Now let me remark as well that this definition is pretty silly unless $x_0$ is a limit point of $A$. Otherwise, there would be some neighborhood $x_0 \in U$ such that $U \cap A \subseteq \{x_0\}$. But then $(U - \{x_0\}) \cap A = \emptyset$ so every single $y \in Y$ would be a limit of $f$ as $x \to x_0$ in $A$.
This brings up another point. You should be very careful writing $\lim_{x \to x_0, x \in A} f(x) = y$, since in general there can be many distinct values of $y$ which work. You will get uniqueness if $Y$ is Hausdorff though. In any case, I'll keep using this notation, but I recommend you heed this warning when you use it as well.
Now, your idea that the limit of a sequence is a special case of the limit of a function is correct. The idea is to consider the set $\mathbb N \cup \{\infty\}$. A map $f: \mathbb N \longrightarrow X$ will then have two interpretations of a limit $\lim_{n \to \infty} f(n)$ - the limit of the function $f$ at $\infty$ on the subspace $\mathbb N \subseteq \mathbb N \cup \{\infty\}$ and the limit of the sequence $\{f(n)\}$. Note that both definitions depend on the topology of $X$, but the former also depends on a topology on $\mathbb N \cup \{\infty\}$ that we haven't defined yet. If we choose this topology right, these definitions will perfectly coincide.
So how do we topologize $\mathbb N \cup \{\infty\}$? Shortly, give $\mathbb N$ the discrete topology and take the one point compactification. Or order $\mathbb N \cup \{\infty\}$ so that $\infty$ is larger than every natural and take the order topology. If you don't know what any of that means, I'll describe this explicitly. The open subsets of $\mathbb N \cup \{\infty\}$ will be the subsets of $\mathbb N$ as well as the subsets $S \subseteq \mathbb N \cup \{\infty\}$ which contain $\infty$ and whose complements are finite. I'll leave it to you to prove that this is a topology. Away from $\infty$ this is uninteresting, but what do the neighborhoods of $\infty$ look like? An essential example is a set of the form $\{\infty\} \cup \{n \in \mathbb N : n \geq N\}$ for some fixed $N$. I'll call this $U_N$. Every neighborhood of $\infty$ in this space will look like some $\{a_1, \dots, a_k\} \cup U_N$. From this it's easy to see that $\infty$ is a limit point of $\mathbb N$.
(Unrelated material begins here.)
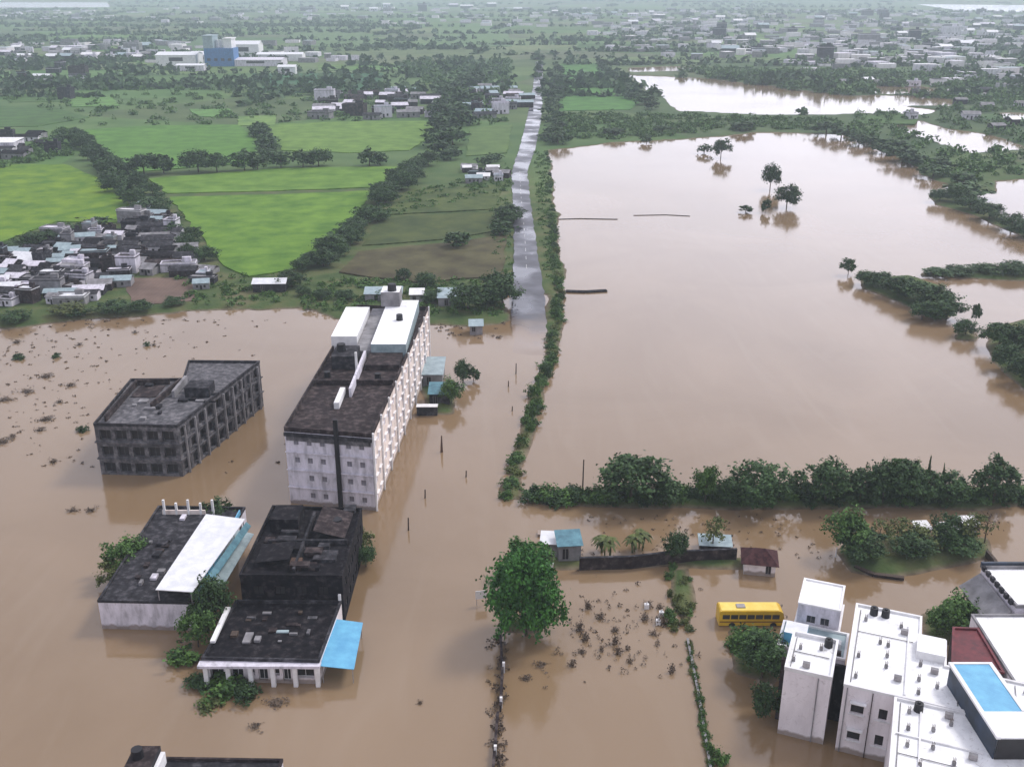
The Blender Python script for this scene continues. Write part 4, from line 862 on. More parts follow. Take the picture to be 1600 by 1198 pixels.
X, Y = G(663, 650); b = MB(); b.box(-2.2, 2.4, -.8, .8, 0, 2.1, M['conc_dark'], M['white']); b.box(-2.3, 2.5, -.9, .9, 2.1, 2.2, M['white']); tag(b.build('awning', None, (X + .5, Y + 1, 0)), 'small white slab awning in front of the blue roofed shed', 'awning')
# sheds behind the tall building
for (x, y, w, d, h, r_, wl, lab) in ((706, 476, 8, 8, 3, 'tin_pale', 'conc_grey', 'grey green tin shed on the bank behind the tall building'), (600, 470, 11, 5, 2.6, 'tin_pale', 'conc_grey', 'long pale shed left of the stair tower on the far bank'), (744, 520, 3.5, 3.5, 2.2, 'tin_pale', 'conc_grey', 'tiny pale hut in the water by the road bank'), (652, 474, 4, 4, 3, 'white', 'conc_grey', 'small white roofed hut on the far bank')):
    X, Y = G(x, y); shed('shed', lab, 'shed', X, Y, w, d, h, .05, r_, wl, z=.3)

# kiosk by the big tree
X, Y = G(888, 872); shed('kiosk', 'small kiosk with teal blue sheet roof at the left end of the dark compound wall', 'kiosk', X, Y + .4, 3.7, 3.4, 3.2, .1, 'tin_teal', 'conc_grey', .9)
X, Y = G(862, 868); shed('hut', 'pale lavender tin hut touching the left side of the teal kiosk', 'hut', X, Y + 1, 3.2, 3.0, 2.6, -.1, 'tin_white', 'conc_grey', .5)
X, Y = G(845, 835); b = MB(); b.prism([(-1.6, -.7), (1.6, -.9), (1.7, .8), (-1.5, .7)], .05, .5, M['plaster_cream']); tag(b.build('platform', None, (X + 1, Y, 0)), 'pale low platform in the water behind the kiosk', 'platform')
X, Y = G(862, 893); b = MB(); b.box(-.25, .25, -.2, .2, -.5, 1.6, M['white']); tag(b.build('post', None, (X, Y, 0)), 'short white post in front of the kiosk', 'post')
# maroon hut
R_ = empty('hut', (*G(1185, 888), 0), -.18); b = MB(); w, d, h = 5.0, 4.4, 2.2
facade(b, (-w / 2, -d / 2), (w / 2, -d / 2), -1, h, M['white_wall'], [(3.9, .3, .9, 1.6)], R_, 'dark', 'frame', .2, wname='door')
for p, q_ in (((w / 2, -d / 2), (w / 2, d / 2)), ((w / 2, d / 2), (-w / 2, d / 2)), ((-w / 2, d / 2), (-w / 2, -d / 2))): facade(b, p, q_, -1, h, M['white'], [], R_)
b.build('wall', R_); b = MB(); o = .5; c_ = [(-w / 2 - o, -d / 2 - o, h), (w / 2 + o, -d / 2 - o, h), (w / 2 + o, d / 2 + o, h), (-w / 2 - o, d / 2 + o, h)]; r1 = (-.8, 0, h + 1.7); r2 = (.8, 0, h + 1.7)
b.poly([c_[0], c_[1], r2, r1], M['maroon_old']); b.poly([c_[1], c_[2], r2], M['maroon_old']); b.poly([c_[2], c_[3], r1, r2], M['maroon_old']); b.poly([c_[3], c_[0], r1], M['maroon_old']); b.poly([(p[0], p[1], h - .06) for p in c_[::-1]], M['maroon_old'])
for i in range(4): j = (i + 1) % 4; b.poly([(c_[i][0], c_[i][1], h - .06), (c_[j][0], c_[j][1], h - .06), c_[j], c_[i]], M['maroon_old'])
b.build('roof', R_); tag(R_, 'white walled hut with maroon hipped roof at the right end of the compound wall', 'hut')
X, Y = G(1118, 862); shed('shed', 'low pale grey tin shed between compound wall and maroon hut', 'shed', X, Y + 1, 5, 3, 1.5, -.1, 'tin_pale', 'conc_dark', .3)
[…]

So now we have two competing notions of what $\lim_{n \to \infty} f(n)$ means for a function $f: \mathbb N \longrightarrow X$ and we want to show that they are the same. Notationally, I'll write the limit of the function $f$ in the former definition as $\lim_{n \to \infty, n \in \mathbb N} f(n)$ and the limit of the sequence as just $\lim_{n \to \infty} f(n)$. I claim that these two are precisely the same. Now, to say $\lim_{n \to \infty} f(n) = y$ as a sequence means that for all neighborhoods $y \in V$ there is some $N \geq 0$ such that for all $n \geq N$ we have $f(n) \in V$. In other words, we have that $f[U_N - \{\infty\}] \subseteq V$. As discussed, $U_N$ is an open neighborhood of $\infty$ so this shows that $\lim_{n \to \infty} f(n) = y$ as a sequence implies that $\lim_{n \to \infty, n \in \mathbb N} f(n) = y$ as a function.
Conversely, let $\lim_{n \to \infty, n \in \mathbb N} f(n) = y$ as a function. Then for any $y \in V$ open we have some $\infty \in U$ open such that $f[U - \{\infty\}] \subseteq V$. We can write $U = \{a_1, \dots, a_k\} \cup U_N$. Thus, we have in particular some $N \geq 0$ such that for all $n \geq N$, $f(n) \in V$. This shows precisely that $\lim_{n \to \infty} f(n) = y$ as a sequence. Hence, the limit of a sequence is indeed a special case of the limit of a function.